Before I make any major commitment in my life, I have begun the practice (thanks to my husband!) of evaluating the reciprocal cycle of my commitment.  I have grown-up in a family intent on service, high on fun, and constant on activity.  We were very *busy* growing up--always the family out of town the most, not around the family dinner table the most, but pretty much also having the most epic time together.  The various activities we were involved in were all great things, so the schedule was full of awesomeness, but at the end of the day, it was still full.  :)  
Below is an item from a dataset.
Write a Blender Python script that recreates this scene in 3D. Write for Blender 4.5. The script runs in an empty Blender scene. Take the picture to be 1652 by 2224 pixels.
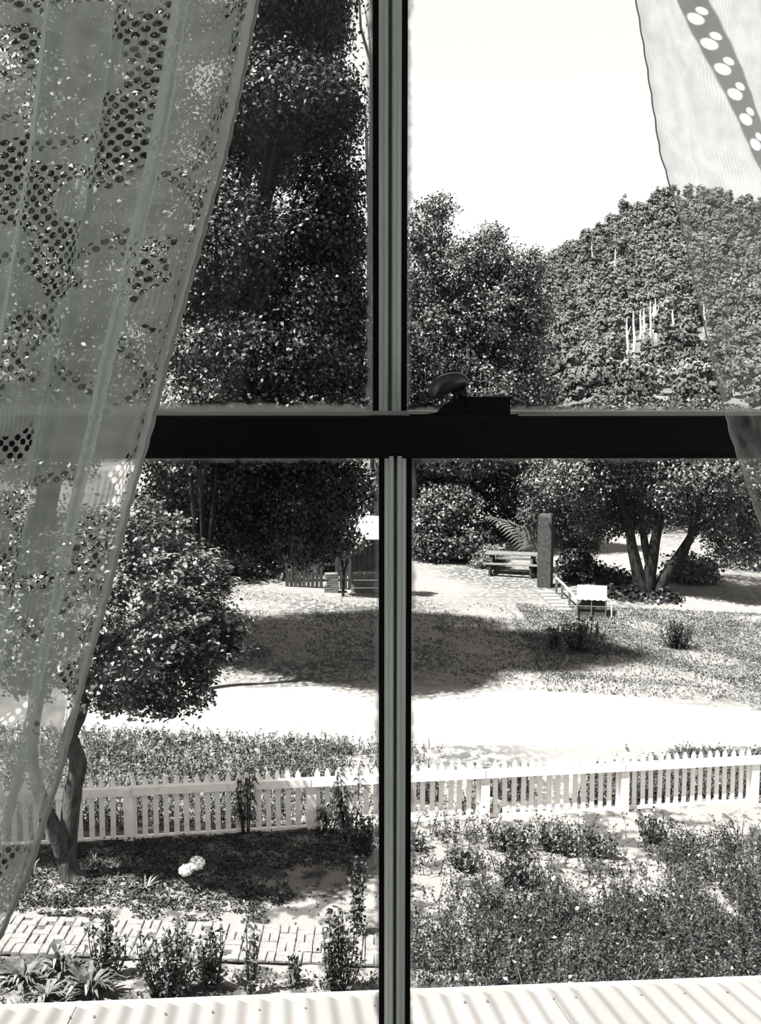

In my adult life, I paired this need for speed along with my inability to say, "no." or a constant desire to never miss-out on fun!  Dangerous combo.  It would often leave me over-committed and under-delivering... or under-being-present.   

Just this past weekend, the pastor-man at our church gave a super-special sermon on giving, peace, rest, etc. like one I have never heard.  I grew up in the church, so truth be known, I have heard a lot of these sermons before.  All very true.  All very biblical, but at the end of the day--all quite ineffective in pushing me in to life-changing generosity.  But this sermon really hit home.  He dispelled two very poignant myths I had not even realized I had bought in to.  Number uno:  I do not need 100% of what I have--God gave us 7 days, and one of those he dedicated to rest.  As if to say--"You have these 6 days to work, and I know your life is full, but you don't need 7 to work.  One is for rest."  And same with finances--whatever we have, be it a lot or a little--we simply *do not* need it all.  Although I am pretty darn savvy at convincing myself how thoroughly and truly I do need things.  The second myth was even more enlightening.  When it comes to generosity, I had always thought that greed was the opposite--or at least the root of why people (read: I) didn't give more.  Which never really made sense in my mind because I just don't really believe that I am a greedy person.  But what pastor-man stated was that greed is the little brother of fear.  Fear is the real reason we don't give more.  The enemy has seriously twisted our desire to be good stewards of money and responsible to make us believe we need (or may very well at some point need) way more that we actually do.  It is the whole "man storing up food in his storage shed" parable.  And then he said it.  In all areas of our lives, God has called us to have margins... in our time, in our work, in our finances, in our commitments.   We need those margins to be able to be flexible with where ever or whenever we should be called to use them.

And the margins in my life are the area that are closing in with rapid acceleration.  

I feel like my photography has been improving in leap and bounds lately.  More friends are asking me to shoot photos and there is more content that I am working hard on and would love to share.  Not only that, but I am moving past copying final edits to a USB and leaving them on my porch or spending 4 bajillion hours piece and parceling emails with edited photos.  I want a cohesive workspace to view and organize my work, so i think it's about time.  I got married this past July, so I figure I can go ahead and lock in the last name on the "brand" now.  (There will always be those things men just never understand!)  I am working on the layout and hopeful of what this platform can offer to my photography, my hobby.  So, there are 3 reason, based on the rambling above why now I have decided to launch this new site.  

 

bri costello photography logo

 

1.  a place to view, organize, cull, curate, and ultimately improve my work.

2. a space that will allow clients to view their photos, order prints, ask questions, etc.

3. a fun way to organize shoots, maybe have a few new people see what I am doing, and chronicle that progress.

So, hope you enjoy.  More to come from the margins.